Der Executive Director will keine Details zur Erkennung preisgeben
Kuelling antwortete uns, das IBCAP-Labor kaufe dafür jeweils ein Abo beim rechtsverletzenden VoD-Dienst ein. Anschließend verwendet die proprietäre Software Technologien zur Erkennung von Inhalten, um „automatisch“ autorisierte von nicht autorisierten Streams zu unterscheiden. Auf die Frage, wie das Ganze im Einzelnen funktioniert, teilte uns der CEO mit, man veröffentliche keine Details über die Arbeitsweise des Tools.
Doch es gibt noch mehr Hürden. Die IBCAP-Mitarbeiter müssen nämlich abschließend das Ergebnis der angeblich automatisch funktionierenden Software manuell überprüfen. Ohne die Überprüfung durch einen Menschen würde das Tool wahrscheinlich viel zu viele ungerechtfertigte Löschaufforderungen verschicken.
IPTV-Blockade: Nur alter Wein in neuen Schläuchen?
Die Funktionsweise erscheint in diesem Licht betrachtet weder sonderlich automatisch, noch besonders innovativ. Wahrscheinlich hat man, ähnlich wie YouTube, eine Referenzdatenbank zahlreicher Werke der IBCAP-Mitglieder erstellt, die die Software mit den VoD-Streams der illegalen VoD-Diensten abgleicht. Wenn dem so ist, wäre das Tool nichts weiter als alter Wein in neuen Schläuchen. Die Technologie führte die Google-Tochter bereits vor 19 Jahren unter dem Namen Video Identification ein. Später gab YouTube dem System den Namen Content ID. Das monströse Alleskönner-Tool der IBCAP sieht in diesem Licht eher wie ein Marketing-Gag, als die nächste Innovations-Stufe der Pirateriebekämpfung aus. Oder was meint ihr, liebe Leserinnen und Leser?

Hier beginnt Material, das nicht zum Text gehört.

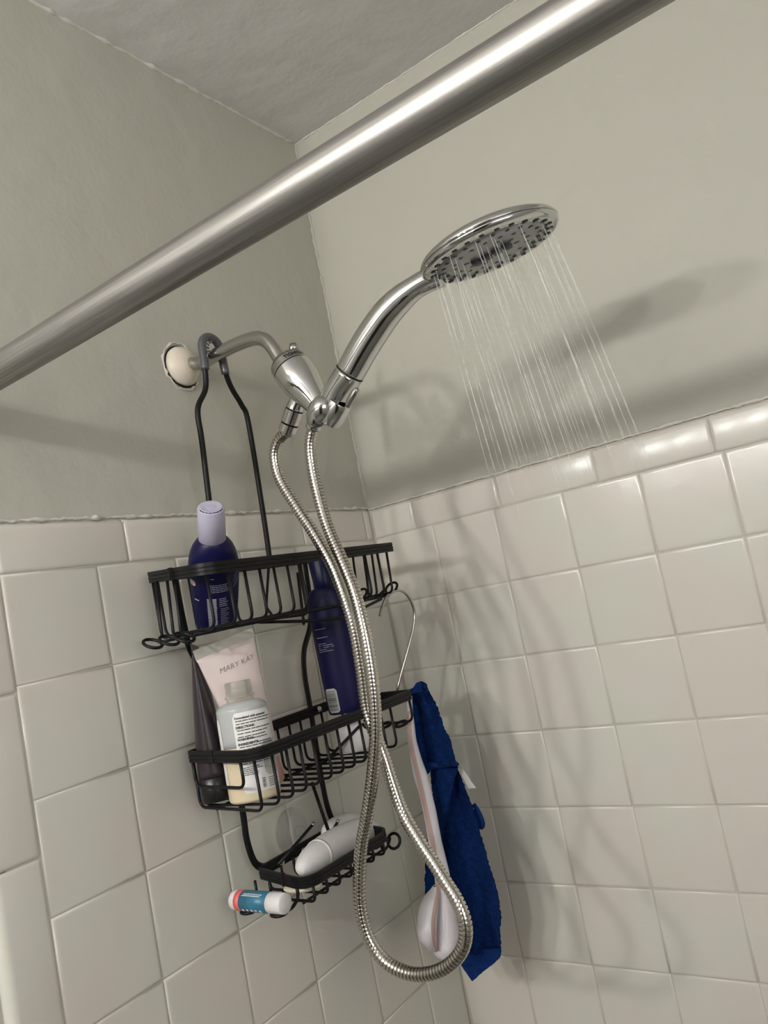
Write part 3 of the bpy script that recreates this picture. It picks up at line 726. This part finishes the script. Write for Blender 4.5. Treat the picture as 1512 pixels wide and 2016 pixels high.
# tapered squeeze tubes: round at the cap, flat at the crimp
def squeeze(name, label, a, b, crimp_dir, r0, wcr, matb, matc, capm, capl, capr, crimp=.008, n=40, front=None):
    a, b = V(a), V(b); L = (b - a).length; z = (b - a).normalized()
    sdir = V(crimp_dir); sdir = (sdir - z * sdir.dot(z)).normalized(); fdir = sdir.cross(z).normalized()
    if fdir.dot(CAM - a) < 0: fdir = -fdir
    th = thing(name, label, 'tube', a)
    def sec(t):
        k = max(0, min(1, (t - capl) / (L - capl))); e = k ** 1.15
        return r0 + (wcr - r0) * k ** .9, max(.0010, r0 * (1 - e) ** .62) if k < 1 else .0010
    mb = MB(); vs_ = []; fs_ = []; ts = [capl + (L - crimp - capl) * i / 28 for i in range(29)]
    for t in ts:
        sx_, sy_ = sec(t if t < L - crimp else L)
        for k in range(n):
            an = 2 * math.pi * k / n; vs_.append(a + z * t + sdir * (sx_ * math.cos(an)) + fdir * (sy_ * math.sin(an)))
    for i in range(len(ts) - 1):
        for k in range(n): l = (k + 1) % n; fs_.append((i * n + k, i * n + l, (i + 1) * n + l, (i + 1) * n + k))
    fs_ += [tuple(range(n - 1, -1, -1)), tuple((len(ts) - 1) * n + k for k in range(n))]
    obj('tube_body', mb.add(vs_, fs_), matb, th)
    R = Matrix((sdir, fdir, z)).transposed(); sx_, _ = sec(L)
    obj('crimp', box(a + z * (L - crimp / 2 + .0015), (sx_ * 2 + .0002, .0016, crimp + .003), R=R), matc, th, smooth=False)
    obj('cap', lathe(a, b, [(0, capr - .0015), (.0015, capr), (capl - .001, capr + .0006), (capl + .0002, capr - .0004)], 36), capm, th)
    return th, a, z, sdir, fdir, sec, L
TL, TR = P(381, 1287, x=.048), P(497, 1240, x=.082)
tc = (TL + TR) / 2; bc = P(536, 1568, x=.060); bc.z = -.2805
pk, pa, pz, ps, pf, psec, PL = squeeze('pink_tube', 'pale pink squeeze tube with silver crimp and grey lettering', bc, tc, TR - TL, .0195, (TR - TL).length / 2, PINKT, SILV, ROSE, .030, .0185)
if (RM.transposed() @ ps).x < 0: ps = -ps
def pinkmap(cx, ct, rot=0, lift=.0006):
    def f(x, y):
        X = cx + x * math.cos(rot) - y * math.sin(rot); T = ct + x * math.sin(rot) + y * math.cos(rot)
        sx_, sy_ = psec(T); d = sy_ * math.sqrt(max(0, 1 - (X / sx_) ** 2)) if abs(X) < sx_ else 0
        return pa + pz * T + ps * X + pf * (d + lift)
    return f
text_on('MARY KAY', .0086, pinkmap(.0045, PL - .0285, .02), 'lettering', GREYINK, pk, sx=1.05, shear=.25, bold=-.0001)
# dark tube beside it
da_, db_ = P(431, 1588, x=.042), P(384, 1276, x=.030); da_.z = -.2795
dk = squeeze('dark_tube', 'dark brown squeeze tube with black cap at the left end of the middle basket', da_, db_, V((.52, -.60, 0)), .0175, .026, BROWN, BROWN, GLOSSBK, .026, .0172)

# clear bottle, half full
cb0 = P(507, 1588, x=.0900); cb0.z = -.2812; cbt = P(467, 1341, x=.086)
fdc = horiz_cam(cb0); HC = (cbt - cb0).length; ZL = .058
SC = Surf(cb0, cbt, smooth_secs([(0, .0245, .0215), (.0015, .0268, .0238), (.006, .0280, .0250), (.03, .0282, .0252), (ZL, .0282, .0252), (HC - .034, .0282, .0252), (HC - .028, .0272, .0244), (HC - .0235, .0225, .0210), (HC - .0215, .0150, .0150)]), fdc)
cl = thing('clear_bottle', 'translucent bottle without cap, cream liquid in the lower part', 'bottle', cb0)
lo = [s for s in SC.secs if s[0] <= ZL]; hi = [s for s in SC.secs if s[0] >= ZL]
obj('liquid_filled_part', SC.build(44, lo + [(ZL, .0282, .0252)]), CREAM, cl); obj('empty_part', SC.build(44, [(ZL, .0282, .0252)] + hi), MILKY, cl)
zc_ = (cbt - cb0).normalized(); nb = cb0 + zc_ * (HC - .0225)
obj('neck', lathe(nb, nb + zc_, [(0, .0148), (.002, .0150), (.0045, .0152), (.005, .0164), (.0068, .0164), (.0072, .0150), (.0150, .0146), (.0205, .0146), (.0225, .0140), (.0225, .0122), (.004, .0120), (.003, .002)], 36, cap=False), CLEARP, cl)
obj('front_label', SC.patch(-.42, 1.30, .010, HC - .0330, .0004, 18, 16, rcorner=.003), PAPER, cl)
obj('side_label', SC.patch(-1.50, -1.10, .016, HC - .0370, .0004, 8, 12, rcorner=.003), PAPER, cl)
obj('label_panel', SC.patch(.52, 1.28, .024, .060, .0006, 10, 8, rcorner=.004), PAPERG, cl)
def clmap(th0, t0):
    return lambda x, y: SC.at(th0 + x / .0282, t0 + y, .0007)
tx = HC - .0385
for s_, row, b_ in (('Formulated with patented', 0, .00012), ('DIRECTIONS:', 3.2, .00016), ('WARNING:', 7.3, .00016), ('INGREDIENTS:', 8.9, .00016)):
    text_on(s_, .0034, clmap(-.34, tx - row * .0031), 'label_words', INK, cl, align='LEFT', bold=b_)
lm = MB()
lines(SC, -.32, 1.20, tx - .0031, tx - .0062, 2, .0009, 31, .0007, lm, ragged_=.25); lines(SC, -.30, 1.20, tx - .0130, tx - .0200, 3, .0009, 32, .0007, lm, ragged_=.3)
lines(SC, .10, 1.0, tx - .0230, tx - .0231, 1, .0009, 33, .0007, lm); lines(SC, .34, 1.2, tx - .0279, tx - .0280, 1, .0009, 34, .0007, lm)
lines(SC, -.30, 1.22, tx - .0305, tx - .0480, 7, .0009, 35, .0007, lm, ragged_=.08); lines(SC, -.28, .42, tx - .0520, .0290, 5, .0008, 36, .0007, lm, ragged_=.4)
lines(SC, .60, 1.20, .0215, .0130, 5, .0007, 37, .0007, lm, ragged_=.2)
obj('fine_print', lm, INK, cl, smooth=False)
bb = MB(); tt = .0130
rnd = random.Random(3)
while tt < .0225:
    hh = rnd.choice((.0003, .0006)); SC.patch(.34, .46, tt, tt + hh, .0008, 2, 1, mb=bb); tt += hh + .0005
obj('barcode', bb, INK, cl, smooth=False)

# ------------------------------------------------------------------ things in and under the soap dish
gt = thing('white_handled_tool', 'smooth white rounded handle-shaped object lying in the bottom soap dish', 'bath tool', P(640, 1690, x=.075))
g1 = [(591, 1716, .100, .0045), (597, 1708, .098, .0100), (612, 1695, .094, .0150), (634, 1679, .089, .0176), (662, 1662, .083, .0186), (695, 1646, .077, .0190), (722, 1636, .073, .0170), (733, 1632, .071, .0110), (737, 1631, .070, .004)]
pts = spline([P(u, v, x=x) for u, v, x, r in g1], 6); rr = [a.x for a in spline([V((r, 0, 0)) for *_, r in g1], 6)]
obj('handle', tube(pts, rr, 28), SOAPW, gt)
obj('seam_ring', tube([pts[16], pts[17]], rr[17] + .00025, 28), PAPER, gt)
g2 = [(642, 1652, .045, .006), (650, 1640, .045, .0130), (668, 1633, .047, .0170), (692, 1629, .050, .0185), (716, 1634, .053, .0165), (732, 1645, .057, .0100), (737, 1650, .058, .004)]
pts = spline([P(u, v, x=x) for u, v, x, r in g2], 6); rr = [a.x for a in spline([V((r, 0, 0)) for *_, r in g2], 6)]
obj('head', tube(pts, rr, 28), SOAPW, gt)
sb = thing('soap_bar', 'cream coloured soap sliver on the soap dish wires', 'soap', (.075, -.385, -.400))
obj('bar', ball((.080, -.386, -.3975), (.024, .014, .0050), 24, 12, R=Matrix.Rotation(.3, 3, 'Z')), SOAPB, sb)
# lip balm on the two hook rings
bz = -.3925 + .0018
b0, b1_ = V((.030, -.4435, bz)), V((.108, -.4435, bz)); ad = (b1_ - b0).normalized(); r = .0105
lb = thing('lip_balm', 'small teal and coral balm stick lying on the lower hook rings', 'lip balm', b0)
BX = lambda a, b: (b0 + V((a, 0, 0)), b0 + V((b, 0, 0)))
obj('base', lathe(b0, b1_, [(0, r - .0012), (.0012, r - .0002), (.0125, r)], 32), SOAPW, lb)
obj('coral_band', lathe(b0 + ad * .0085, b1_, [(0, r + .0002), (.0085, r + .0002)], 32), CORAL, lb)
obj('teal_label', lathe(b0 + ad * .0165, b1_, [(0, r + .0003), (.0400, r + .0003)], 32), TEAL, lb)
obj('cap', lathe(b0 + ad * .0565, b1_, [(0, r), (.0003, r + .0003), (.0200, r + .0001), (.0212, r - .0010), (.0212, .001)], 32), SOAPW, lb)
SB = Surf(b0, b1_, [(0, r + .0006, r + .0006), (.08, r + .0006, r + .0006)], V((.45, -.85, .25)))
bt = lines(SB, .70, 1.02, .022, .048, 5, .0034, 51, .0001, breaks=False, ragged_=.5)
SB.patch(-.62, -.56, .020, .048, .0001, 2, 4, mb=bt); SB.patch(-.74, -.70, .022, .050, .0001, 2, 4, mb=bt); SB.patch(-.84, -.80, .022, .050, .0001, 2, 4, mb=bt)
obj('printed_text', bt, PAPER, lb, smooth=False)

# ------------------------------------------------------------------ steel hook on the upper basket's right ring
hk = [(748, 1212, .115), (752, 1196, .115), (760, 1177, .118), (772, 1166, .122), (786, 1162, .124), (800, 1170, .124), (811, 1188, .124), (816, 1208, .123), (814, 1234, .120), (806, 1268, .114), (796, 1305, .106), (787, 1338, .098), (783, 1356, .094), (784, 1366, .092), (789, 1371, .092)]
hkp = spline([P(u, v, x=x + .012) for u, v, x in hk], 8)
tag(obj('steel_hook', tube(hkp, .0019, 10), STEEL), 'thin bare steel wire hook hung from the upper basket end ring', 'hook')

# ------------------------------------------------------------------ back brush
bw = thing('back_brush', 'white bath brush with dusty pink side stripe, hanging beside the blue washcloth', 'brush', P(803, 1385, x=.122))
XB = .122
rowsB = [(1372, 801, 812), (1400, 800.5, 813), (1432, 801, 817), (1462, 803, 821), (1500, 809, 832), (1528, 814, 842), (1560, 824, 850), (1594, 832, 858), (1625, 838, 864), (1657, 843, 870), (1690, 849, 878), (1724, 855, 886), (1745, 857, 888)]
RV = RM @ V((1, 0, 0)); FVh = V((CAM.x - .12, CAM.y + .17, 0)).normalized(); SVh = V((0, 0, 1)).cross(FVh).normalized()
def ribbonbody(rows, xq, depth, n=24, mb=None, yoff=0):
    mb = mb or MB(); vs_ = []; fs_ = []
    for j, (vv, l, r_) in enumerate(rows):
        a, b = P(l, vv, x=xq), P(r_, vv, x=xq); c = (a + b) / 2
        cc = P((l + r_) / 2, vv, x=xq); hw = ((r_ - l) / 2) * ((cc - CAM).dot(-(RM @ V((0, 0, 1))))) / F
        d = depth[j] if isinstance(depth, (list, tuple)) else depth
        for k in range(n):
            an = 2 * math.pi * k / n; vs_.append(cc + FVh * (yoff + d * math.sin(an)) + SVh * (hw * math.cos(an)))
    m_ = len(rows)
    for i in range(m_ - 1):
        for k in range(n): q = (k + 1) % n; fs_.append((i * n + k, i * n + q, (i + 1) * n + q, (i + 1) * n + k))
    fs_ += [tuple(range(n)), tuple((m_ - 1) * n + k for k in range(n - 1, -1, -1))]
    return mb.add(vs_, fs_)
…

Wer oder was ist die IBCAP?
Die Abkürzung IBCAP steht für International Broadcaster Coalition Against Piracy. Die Mitglieder stammen aus der Riege internationaler Rundfunkanbieter, die sich gemeinsam gegen illegale IPTV-Dienste, Streaming-Plattformen und andere Formen der Online-Piraterie wehren. Man will die Gewinne der rund 210 Fernsehsender schützen. Dafür sollen die Piraten mittels eigener Kampagnen, Online-Überwachung, Klagen und der Zusammenarbeit mit verschiedenen Behörden bekämpft werden.